### Set task
Give nothing except the number of lines containing the word "image".

### Task material
▬▬▬▬▬▬▬▬▬▬
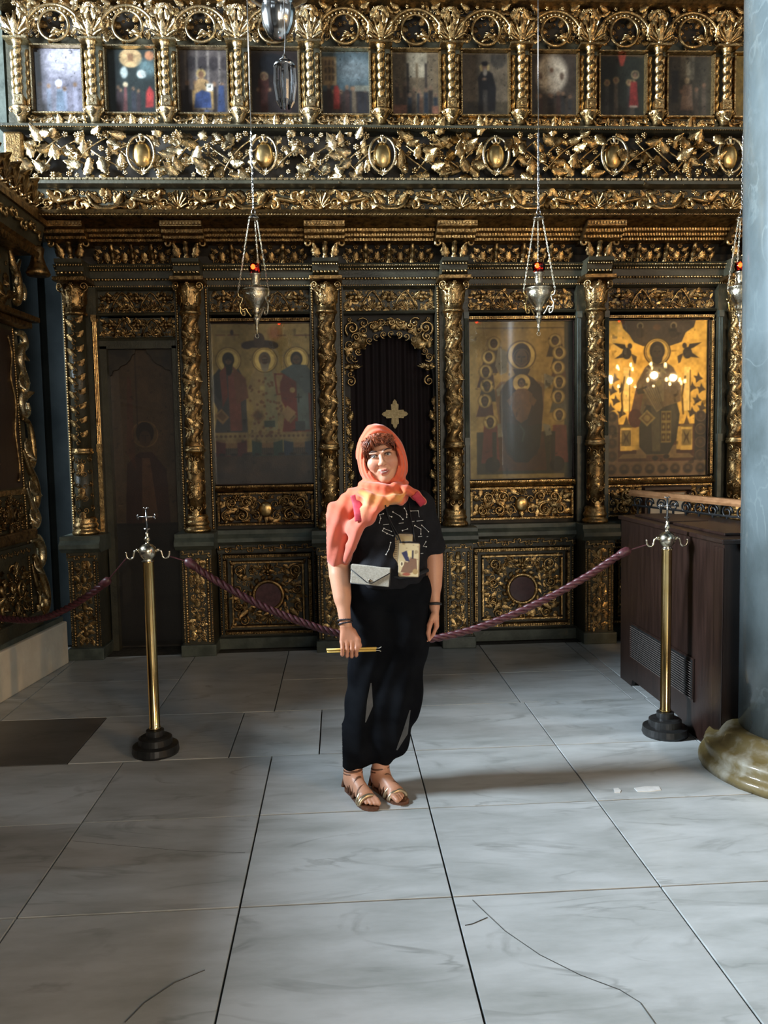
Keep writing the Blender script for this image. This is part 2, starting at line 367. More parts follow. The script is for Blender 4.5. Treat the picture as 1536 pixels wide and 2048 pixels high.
▬▬▬▬▬▬▬▬▬▬
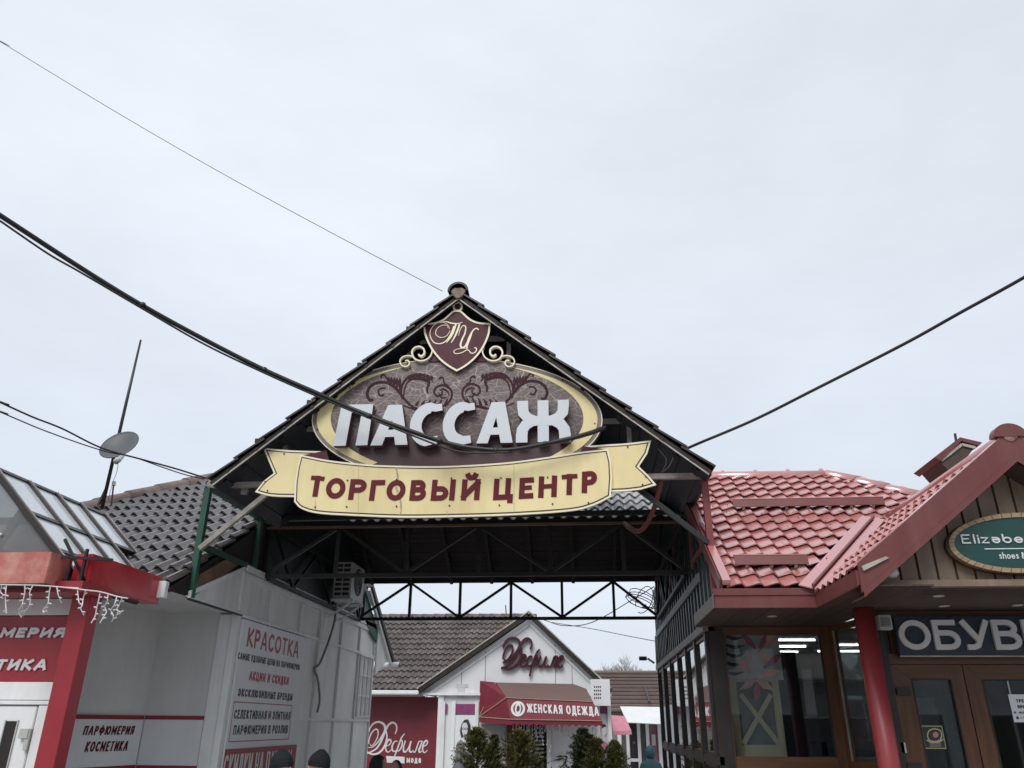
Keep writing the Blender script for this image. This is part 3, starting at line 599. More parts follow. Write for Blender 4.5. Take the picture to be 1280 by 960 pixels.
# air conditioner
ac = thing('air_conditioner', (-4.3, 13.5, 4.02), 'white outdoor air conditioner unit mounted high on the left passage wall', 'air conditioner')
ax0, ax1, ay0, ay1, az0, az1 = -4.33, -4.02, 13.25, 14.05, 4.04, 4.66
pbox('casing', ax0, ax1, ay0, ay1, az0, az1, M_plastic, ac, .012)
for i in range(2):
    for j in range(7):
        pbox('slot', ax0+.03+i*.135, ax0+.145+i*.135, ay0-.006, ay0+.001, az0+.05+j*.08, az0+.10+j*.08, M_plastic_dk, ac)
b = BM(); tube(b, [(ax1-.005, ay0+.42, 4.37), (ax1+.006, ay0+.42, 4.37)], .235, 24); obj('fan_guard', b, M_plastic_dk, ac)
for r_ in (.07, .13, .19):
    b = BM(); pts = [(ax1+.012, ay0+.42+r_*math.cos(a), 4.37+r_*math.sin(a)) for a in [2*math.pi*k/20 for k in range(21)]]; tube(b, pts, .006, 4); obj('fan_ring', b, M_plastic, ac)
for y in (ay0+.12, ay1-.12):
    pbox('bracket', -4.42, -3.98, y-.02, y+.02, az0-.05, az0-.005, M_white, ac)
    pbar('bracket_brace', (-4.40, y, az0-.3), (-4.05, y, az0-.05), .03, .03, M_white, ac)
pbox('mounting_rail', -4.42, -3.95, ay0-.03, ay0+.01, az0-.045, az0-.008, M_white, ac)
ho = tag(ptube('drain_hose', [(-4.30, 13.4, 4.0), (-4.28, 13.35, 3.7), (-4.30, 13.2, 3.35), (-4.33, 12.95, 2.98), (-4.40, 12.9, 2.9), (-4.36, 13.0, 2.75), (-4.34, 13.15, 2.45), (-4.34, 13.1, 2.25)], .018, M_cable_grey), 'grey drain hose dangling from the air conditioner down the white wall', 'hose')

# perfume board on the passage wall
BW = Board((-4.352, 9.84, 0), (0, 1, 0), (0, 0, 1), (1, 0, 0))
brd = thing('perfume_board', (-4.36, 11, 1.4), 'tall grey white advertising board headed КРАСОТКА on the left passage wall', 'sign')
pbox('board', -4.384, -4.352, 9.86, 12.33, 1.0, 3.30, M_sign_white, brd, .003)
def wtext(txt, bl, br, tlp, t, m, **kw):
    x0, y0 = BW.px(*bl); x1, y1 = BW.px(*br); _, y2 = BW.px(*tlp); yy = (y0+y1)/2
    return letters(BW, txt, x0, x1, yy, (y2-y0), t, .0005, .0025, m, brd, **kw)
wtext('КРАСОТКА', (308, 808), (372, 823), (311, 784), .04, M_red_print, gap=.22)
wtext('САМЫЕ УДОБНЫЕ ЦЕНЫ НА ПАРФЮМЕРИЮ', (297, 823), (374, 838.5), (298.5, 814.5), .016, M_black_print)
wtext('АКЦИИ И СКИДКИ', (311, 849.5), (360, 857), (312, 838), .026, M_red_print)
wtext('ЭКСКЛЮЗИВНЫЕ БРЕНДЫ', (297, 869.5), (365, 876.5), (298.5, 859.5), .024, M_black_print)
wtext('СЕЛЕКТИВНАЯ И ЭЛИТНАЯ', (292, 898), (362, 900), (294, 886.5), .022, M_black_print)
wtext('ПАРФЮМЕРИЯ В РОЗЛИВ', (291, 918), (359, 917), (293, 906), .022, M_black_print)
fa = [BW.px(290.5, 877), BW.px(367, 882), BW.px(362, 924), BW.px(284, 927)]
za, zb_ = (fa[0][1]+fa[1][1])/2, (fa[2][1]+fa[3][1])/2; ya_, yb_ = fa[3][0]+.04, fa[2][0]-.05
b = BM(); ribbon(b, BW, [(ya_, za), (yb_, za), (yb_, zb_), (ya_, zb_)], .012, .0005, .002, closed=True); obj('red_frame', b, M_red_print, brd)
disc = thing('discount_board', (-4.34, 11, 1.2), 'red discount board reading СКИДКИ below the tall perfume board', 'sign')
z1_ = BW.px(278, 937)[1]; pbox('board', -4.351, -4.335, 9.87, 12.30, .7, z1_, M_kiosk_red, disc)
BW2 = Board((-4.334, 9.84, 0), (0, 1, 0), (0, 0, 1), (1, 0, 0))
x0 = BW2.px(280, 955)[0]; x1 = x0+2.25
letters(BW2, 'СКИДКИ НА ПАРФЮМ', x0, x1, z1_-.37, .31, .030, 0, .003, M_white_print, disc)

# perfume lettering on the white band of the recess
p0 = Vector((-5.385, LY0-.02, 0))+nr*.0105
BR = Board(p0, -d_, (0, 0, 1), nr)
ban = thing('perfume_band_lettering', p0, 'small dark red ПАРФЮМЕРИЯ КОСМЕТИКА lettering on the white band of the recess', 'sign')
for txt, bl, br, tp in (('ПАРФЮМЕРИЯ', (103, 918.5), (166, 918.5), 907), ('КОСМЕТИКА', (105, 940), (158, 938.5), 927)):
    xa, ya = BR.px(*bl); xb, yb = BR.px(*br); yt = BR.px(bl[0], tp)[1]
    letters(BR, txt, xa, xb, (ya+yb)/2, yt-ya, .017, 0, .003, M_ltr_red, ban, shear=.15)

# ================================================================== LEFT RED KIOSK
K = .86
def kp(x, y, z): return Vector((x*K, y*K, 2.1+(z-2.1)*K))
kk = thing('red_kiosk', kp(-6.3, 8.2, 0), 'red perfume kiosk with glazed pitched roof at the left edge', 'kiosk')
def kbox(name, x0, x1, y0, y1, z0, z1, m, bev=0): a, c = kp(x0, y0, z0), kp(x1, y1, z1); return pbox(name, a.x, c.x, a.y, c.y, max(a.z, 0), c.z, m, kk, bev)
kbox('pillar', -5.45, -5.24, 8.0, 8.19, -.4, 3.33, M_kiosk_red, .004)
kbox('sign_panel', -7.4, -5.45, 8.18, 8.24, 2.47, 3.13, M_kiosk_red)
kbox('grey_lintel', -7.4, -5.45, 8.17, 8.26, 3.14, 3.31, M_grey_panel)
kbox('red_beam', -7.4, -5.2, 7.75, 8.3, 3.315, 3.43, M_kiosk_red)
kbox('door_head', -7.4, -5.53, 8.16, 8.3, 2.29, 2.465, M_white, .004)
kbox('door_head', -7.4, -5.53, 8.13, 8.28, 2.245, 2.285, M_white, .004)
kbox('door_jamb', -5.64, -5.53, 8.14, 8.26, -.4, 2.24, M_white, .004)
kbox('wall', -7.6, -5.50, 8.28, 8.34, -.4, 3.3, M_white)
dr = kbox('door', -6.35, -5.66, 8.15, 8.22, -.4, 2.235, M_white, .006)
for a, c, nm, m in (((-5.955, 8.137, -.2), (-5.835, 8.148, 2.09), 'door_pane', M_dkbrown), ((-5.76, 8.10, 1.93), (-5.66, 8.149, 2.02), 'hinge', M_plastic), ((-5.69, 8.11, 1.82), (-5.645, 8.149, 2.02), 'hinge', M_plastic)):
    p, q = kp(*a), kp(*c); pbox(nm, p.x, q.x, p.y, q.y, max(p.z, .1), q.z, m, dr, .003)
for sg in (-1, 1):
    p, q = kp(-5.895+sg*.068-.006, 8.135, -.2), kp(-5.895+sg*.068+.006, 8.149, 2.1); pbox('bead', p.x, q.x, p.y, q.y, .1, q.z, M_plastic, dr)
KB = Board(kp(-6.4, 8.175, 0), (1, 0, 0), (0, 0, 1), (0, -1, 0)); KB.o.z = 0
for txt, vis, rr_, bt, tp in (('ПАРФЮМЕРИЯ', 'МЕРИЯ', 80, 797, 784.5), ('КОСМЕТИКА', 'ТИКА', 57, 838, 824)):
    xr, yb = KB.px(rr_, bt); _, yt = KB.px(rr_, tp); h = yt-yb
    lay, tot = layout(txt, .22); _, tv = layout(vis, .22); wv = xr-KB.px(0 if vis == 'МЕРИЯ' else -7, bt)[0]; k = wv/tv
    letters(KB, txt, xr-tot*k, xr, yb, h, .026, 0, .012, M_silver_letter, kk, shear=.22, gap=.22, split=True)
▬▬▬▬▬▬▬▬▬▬
### Result of this task
2